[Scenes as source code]
----------------------------------------

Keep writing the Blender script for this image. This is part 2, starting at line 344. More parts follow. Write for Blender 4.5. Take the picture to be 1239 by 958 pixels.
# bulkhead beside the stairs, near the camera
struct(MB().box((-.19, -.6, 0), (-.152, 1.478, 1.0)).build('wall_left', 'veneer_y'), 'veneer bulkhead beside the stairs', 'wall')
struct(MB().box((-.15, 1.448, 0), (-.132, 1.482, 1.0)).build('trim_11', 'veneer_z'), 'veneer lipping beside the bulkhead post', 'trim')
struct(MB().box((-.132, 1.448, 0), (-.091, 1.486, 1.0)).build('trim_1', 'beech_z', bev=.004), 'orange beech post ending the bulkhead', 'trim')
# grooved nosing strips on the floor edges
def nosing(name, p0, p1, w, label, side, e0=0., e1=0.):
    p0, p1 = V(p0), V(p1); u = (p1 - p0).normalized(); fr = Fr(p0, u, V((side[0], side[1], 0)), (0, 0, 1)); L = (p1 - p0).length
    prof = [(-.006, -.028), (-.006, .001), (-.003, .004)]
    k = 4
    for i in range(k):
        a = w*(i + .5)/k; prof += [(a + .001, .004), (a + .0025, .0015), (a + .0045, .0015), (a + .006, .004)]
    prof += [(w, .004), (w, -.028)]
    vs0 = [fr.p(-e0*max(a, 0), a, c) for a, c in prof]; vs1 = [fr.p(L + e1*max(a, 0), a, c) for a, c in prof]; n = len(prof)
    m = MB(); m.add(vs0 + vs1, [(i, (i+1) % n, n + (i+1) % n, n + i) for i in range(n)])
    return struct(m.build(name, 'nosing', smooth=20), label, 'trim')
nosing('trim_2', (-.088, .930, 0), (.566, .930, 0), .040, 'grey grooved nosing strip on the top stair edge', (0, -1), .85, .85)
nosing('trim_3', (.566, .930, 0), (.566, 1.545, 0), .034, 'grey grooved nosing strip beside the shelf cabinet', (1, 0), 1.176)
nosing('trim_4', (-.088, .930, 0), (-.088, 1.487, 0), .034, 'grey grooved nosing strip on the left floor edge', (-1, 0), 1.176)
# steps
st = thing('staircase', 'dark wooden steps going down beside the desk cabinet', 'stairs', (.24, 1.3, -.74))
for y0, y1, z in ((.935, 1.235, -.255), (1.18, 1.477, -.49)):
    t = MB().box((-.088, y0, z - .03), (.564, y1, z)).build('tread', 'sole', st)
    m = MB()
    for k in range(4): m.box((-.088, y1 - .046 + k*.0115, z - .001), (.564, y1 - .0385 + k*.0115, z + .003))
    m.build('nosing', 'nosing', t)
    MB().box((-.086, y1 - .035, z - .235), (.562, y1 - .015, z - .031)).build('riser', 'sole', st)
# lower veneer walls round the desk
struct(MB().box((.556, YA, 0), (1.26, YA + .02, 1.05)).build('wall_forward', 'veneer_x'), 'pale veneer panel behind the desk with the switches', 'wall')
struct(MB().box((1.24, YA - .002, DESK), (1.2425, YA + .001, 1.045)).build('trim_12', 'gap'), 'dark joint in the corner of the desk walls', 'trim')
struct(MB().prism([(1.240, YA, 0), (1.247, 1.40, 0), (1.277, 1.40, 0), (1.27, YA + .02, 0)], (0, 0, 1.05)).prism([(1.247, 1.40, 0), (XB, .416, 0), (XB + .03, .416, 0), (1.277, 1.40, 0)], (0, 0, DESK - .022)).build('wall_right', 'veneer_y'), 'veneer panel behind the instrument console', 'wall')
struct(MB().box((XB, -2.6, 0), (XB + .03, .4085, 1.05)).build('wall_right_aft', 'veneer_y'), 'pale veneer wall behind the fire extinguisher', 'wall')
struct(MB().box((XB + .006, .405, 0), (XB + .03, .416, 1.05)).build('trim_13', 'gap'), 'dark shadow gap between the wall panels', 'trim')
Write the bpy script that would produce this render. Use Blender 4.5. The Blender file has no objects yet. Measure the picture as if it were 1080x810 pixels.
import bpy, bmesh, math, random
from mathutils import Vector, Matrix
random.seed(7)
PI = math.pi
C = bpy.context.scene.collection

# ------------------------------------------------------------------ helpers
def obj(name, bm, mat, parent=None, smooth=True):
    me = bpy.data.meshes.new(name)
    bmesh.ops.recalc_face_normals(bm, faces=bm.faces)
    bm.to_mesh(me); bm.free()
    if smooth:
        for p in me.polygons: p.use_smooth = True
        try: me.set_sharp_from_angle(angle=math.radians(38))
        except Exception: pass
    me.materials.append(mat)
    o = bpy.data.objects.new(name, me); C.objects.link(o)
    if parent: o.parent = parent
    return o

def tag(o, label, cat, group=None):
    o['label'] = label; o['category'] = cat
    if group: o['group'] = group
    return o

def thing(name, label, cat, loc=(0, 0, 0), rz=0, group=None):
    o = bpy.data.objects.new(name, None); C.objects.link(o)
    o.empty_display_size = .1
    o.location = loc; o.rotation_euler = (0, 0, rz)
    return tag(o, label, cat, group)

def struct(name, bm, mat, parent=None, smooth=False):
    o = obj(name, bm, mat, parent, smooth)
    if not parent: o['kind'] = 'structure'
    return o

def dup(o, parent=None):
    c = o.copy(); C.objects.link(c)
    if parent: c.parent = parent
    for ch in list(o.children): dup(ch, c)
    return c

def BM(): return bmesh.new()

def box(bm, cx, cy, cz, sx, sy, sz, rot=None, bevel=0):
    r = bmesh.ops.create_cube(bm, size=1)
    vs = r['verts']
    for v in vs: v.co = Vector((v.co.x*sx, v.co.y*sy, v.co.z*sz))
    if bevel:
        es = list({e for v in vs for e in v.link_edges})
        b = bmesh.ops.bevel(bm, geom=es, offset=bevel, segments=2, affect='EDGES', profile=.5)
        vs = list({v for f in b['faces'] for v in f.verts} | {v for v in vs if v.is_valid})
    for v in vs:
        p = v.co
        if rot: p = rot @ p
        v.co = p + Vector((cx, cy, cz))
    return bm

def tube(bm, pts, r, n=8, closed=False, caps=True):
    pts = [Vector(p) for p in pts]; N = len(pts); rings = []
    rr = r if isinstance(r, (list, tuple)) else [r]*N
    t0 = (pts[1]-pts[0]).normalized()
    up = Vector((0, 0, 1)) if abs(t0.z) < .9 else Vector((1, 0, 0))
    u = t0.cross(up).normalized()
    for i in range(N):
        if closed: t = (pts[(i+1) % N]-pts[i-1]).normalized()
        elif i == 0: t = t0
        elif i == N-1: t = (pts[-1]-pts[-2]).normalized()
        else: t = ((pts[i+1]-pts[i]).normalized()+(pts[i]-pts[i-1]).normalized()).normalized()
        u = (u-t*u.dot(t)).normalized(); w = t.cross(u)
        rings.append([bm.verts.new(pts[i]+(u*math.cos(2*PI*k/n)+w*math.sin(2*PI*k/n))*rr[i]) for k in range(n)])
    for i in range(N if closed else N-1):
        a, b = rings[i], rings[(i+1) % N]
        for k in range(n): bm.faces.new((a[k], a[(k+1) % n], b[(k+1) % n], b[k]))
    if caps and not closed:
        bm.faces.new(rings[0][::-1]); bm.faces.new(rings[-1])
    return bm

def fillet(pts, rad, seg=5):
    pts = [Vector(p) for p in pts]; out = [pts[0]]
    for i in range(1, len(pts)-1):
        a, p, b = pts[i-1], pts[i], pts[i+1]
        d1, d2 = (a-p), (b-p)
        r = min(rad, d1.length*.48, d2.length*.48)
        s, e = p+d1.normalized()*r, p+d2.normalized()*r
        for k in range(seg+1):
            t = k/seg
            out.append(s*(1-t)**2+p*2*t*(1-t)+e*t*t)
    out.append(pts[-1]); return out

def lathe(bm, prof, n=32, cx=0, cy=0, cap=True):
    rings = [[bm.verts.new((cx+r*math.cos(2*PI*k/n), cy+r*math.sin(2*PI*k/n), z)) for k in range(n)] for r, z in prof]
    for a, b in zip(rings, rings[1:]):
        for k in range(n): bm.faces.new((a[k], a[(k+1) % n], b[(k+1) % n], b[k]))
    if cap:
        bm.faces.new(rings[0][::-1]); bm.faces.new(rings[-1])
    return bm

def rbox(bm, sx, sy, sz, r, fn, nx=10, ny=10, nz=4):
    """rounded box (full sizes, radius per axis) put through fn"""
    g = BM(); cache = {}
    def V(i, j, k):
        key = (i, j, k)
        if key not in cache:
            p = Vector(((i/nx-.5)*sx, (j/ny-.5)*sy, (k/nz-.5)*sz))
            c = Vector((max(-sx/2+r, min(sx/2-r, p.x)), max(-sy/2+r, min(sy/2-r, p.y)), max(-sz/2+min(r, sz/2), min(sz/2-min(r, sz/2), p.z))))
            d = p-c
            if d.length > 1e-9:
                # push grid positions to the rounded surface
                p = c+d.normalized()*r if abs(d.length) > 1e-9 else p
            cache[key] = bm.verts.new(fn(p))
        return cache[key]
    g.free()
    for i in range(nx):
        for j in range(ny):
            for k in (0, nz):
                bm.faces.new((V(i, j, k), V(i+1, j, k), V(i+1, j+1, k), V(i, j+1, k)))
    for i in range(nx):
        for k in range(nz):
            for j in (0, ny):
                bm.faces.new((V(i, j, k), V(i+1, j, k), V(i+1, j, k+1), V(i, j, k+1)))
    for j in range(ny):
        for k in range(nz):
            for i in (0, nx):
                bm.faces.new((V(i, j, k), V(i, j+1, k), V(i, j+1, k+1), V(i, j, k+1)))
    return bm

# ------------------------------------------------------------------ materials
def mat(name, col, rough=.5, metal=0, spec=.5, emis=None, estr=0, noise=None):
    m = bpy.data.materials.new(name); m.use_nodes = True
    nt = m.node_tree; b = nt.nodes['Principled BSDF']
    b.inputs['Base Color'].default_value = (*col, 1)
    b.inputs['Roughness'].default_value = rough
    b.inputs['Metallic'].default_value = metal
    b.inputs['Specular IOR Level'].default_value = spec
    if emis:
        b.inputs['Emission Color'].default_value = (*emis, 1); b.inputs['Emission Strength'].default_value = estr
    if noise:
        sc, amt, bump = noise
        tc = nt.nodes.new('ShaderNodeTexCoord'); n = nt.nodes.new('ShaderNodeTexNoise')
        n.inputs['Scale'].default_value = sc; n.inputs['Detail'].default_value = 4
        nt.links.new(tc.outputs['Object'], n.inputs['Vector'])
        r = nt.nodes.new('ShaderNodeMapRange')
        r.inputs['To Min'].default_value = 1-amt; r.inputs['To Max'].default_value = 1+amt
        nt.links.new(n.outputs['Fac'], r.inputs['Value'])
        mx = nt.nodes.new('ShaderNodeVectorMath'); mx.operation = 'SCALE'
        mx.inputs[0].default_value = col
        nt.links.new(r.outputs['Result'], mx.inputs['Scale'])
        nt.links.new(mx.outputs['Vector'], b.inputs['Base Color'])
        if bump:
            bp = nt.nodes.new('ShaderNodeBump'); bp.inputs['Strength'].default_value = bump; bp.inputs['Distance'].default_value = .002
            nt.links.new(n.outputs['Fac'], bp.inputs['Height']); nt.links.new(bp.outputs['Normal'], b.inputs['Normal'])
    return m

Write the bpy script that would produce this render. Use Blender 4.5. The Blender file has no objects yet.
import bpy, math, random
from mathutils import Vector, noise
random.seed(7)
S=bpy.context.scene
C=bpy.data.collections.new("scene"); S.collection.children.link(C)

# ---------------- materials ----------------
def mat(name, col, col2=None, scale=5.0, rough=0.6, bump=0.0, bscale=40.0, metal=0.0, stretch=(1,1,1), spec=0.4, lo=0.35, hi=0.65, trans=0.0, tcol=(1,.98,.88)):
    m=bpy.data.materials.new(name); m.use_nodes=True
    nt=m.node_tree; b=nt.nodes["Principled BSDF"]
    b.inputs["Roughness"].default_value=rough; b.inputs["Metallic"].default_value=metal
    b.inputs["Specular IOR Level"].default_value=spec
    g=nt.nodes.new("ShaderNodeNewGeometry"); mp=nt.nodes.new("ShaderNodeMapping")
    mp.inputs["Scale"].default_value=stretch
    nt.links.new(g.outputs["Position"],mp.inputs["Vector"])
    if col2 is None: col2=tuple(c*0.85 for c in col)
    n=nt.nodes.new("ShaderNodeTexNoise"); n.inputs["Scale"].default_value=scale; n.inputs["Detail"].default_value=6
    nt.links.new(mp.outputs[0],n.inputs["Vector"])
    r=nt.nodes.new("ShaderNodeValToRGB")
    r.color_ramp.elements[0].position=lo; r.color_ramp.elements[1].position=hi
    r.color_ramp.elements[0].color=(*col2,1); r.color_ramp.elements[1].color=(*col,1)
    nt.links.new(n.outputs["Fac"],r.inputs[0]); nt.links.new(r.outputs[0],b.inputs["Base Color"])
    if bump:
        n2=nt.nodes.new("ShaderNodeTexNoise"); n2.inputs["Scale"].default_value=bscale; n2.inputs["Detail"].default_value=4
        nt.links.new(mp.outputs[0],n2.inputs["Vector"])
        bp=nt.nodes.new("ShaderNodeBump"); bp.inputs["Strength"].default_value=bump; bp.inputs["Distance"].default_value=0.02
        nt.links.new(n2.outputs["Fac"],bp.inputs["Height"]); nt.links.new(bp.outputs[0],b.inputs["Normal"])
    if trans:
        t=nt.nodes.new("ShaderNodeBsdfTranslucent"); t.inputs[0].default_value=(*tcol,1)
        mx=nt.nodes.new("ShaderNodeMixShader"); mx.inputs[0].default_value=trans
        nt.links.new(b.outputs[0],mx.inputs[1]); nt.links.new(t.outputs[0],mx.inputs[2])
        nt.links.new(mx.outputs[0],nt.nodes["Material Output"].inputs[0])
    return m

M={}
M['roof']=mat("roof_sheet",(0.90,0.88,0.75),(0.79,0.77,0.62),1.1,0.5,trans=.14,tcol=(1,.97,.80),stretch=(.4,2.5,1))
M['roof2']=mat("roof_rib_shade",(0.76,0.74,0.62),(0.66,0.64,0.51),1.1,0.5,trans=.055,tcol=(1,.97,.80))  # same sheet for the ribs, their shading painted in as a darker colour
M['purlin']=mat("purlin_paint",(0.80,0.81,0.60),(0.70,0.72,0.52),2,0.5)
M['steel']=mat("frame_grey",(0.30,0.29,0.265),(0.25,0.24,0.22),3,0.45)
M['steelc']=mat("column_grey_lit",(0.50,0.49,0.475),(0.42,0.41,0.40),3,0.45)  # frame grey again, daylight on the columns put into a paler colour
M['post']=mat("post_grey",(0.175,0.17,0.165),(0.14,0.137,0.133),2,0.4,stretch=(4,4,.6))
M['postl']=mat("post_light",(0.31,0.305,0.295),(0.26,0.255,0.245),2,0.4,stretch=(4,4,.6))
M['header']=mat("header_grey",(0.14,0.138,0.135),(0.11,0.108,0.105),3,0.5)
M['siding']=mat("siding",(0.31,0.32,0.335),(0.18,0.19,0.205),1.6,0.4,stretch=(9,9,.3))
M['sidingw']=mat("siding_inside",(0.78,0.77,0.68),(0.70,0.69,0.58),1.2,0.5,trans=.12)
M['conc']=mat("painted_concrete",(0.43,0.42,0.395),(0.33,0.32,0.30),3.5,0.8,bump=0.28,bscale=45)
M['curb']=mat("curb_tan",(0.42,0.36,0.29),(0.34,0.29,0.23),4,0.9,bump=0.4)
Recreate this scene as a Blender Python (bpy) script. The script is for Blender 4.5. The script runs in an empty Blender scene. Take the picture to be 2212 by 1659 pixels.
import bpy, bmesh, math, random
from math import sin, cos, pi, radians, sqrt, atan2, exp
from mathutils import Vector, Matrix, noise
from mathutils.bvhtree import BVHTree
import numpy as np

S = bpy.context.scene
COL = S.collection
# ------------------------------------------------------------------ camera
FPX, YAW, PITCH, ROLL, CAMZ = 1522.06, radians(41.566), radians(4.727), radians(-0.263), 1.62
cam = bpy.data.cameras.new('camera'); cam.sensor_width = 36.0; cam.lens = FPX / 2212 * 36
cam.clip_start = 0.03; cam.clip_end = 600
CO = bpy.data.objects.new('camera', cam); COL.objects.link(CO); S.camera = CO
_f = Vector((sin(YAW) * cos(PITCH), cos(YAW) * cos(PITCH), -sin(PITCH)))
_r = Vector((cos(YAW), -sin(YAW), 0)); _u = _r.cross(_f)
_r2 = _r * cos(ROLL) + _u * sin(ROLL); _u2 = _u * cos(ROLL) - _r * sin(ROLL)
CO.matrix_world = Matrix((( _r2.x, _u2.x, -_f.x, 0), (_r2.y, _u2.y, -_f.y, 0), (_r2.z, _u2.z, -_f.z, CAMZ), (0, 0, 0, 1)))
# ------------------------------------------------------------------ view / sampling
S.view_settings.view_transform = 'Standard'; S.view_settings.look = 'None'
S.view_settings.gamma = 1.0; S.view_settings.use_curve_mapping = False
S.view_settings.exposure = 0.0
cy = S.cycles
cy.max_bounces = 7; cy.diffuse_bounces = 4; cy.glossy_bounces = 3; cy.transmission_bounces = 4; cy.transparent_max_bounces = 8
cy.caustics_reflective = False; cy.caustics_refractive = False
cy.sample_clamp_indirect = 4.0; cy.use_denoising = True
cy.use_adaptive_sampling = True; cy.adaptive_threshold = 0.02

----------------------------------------

[DESCRIPTION OF THE TASK]: Report how many lines in these entries contain "would". Answer with the number only.

[FULL ANSWER]: 2